The theory of relativity works well when you want to explain cosmic-scale phenomena -- such as the gravitational waves created when black holes collide. Quantum theory works well when describing particle-scale phenomena -- such as the behavior of individual electrons in an atom. But combining the two in a completely satisfactory way has yet to be achieved. The search for a "quantum theory of gravity" is considered one of the significant unsolved tasks of science.

This is partly because the mathematics in this field is highly complicated. At the same time, it is tough to perform suitable experiments: One would have to create situations in which phenomena of both the relativity theory play an important role, for example, a spacetime curved by heavy masses, and at the same time, quantum effects become visible, for example the dual particle and wave nature of light.

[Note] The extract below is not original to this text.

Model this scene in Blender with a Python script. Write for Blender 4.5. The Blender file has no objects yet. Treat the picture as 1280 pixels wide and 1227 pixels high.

At the TU Wien in Vienna, Austria, a new approach has now been developed for this purpose: A so-called "quantum simulator" is used to get to the bottom of such questions: Instead of directly investigating the system of interest (namely quantum particles in curved spacetime), one creates a "model system" from which one can then learn something about the system of actual interest by analogy. The researchers have now shown that this quantum simulator works excellently. The findings of this international collaboration involving physicists from the University of Crete, Nanyang Technological University, and FU Berlin are now published in the scientific journal Proceedings of the National Academy of Sciences of the USA (PNAS).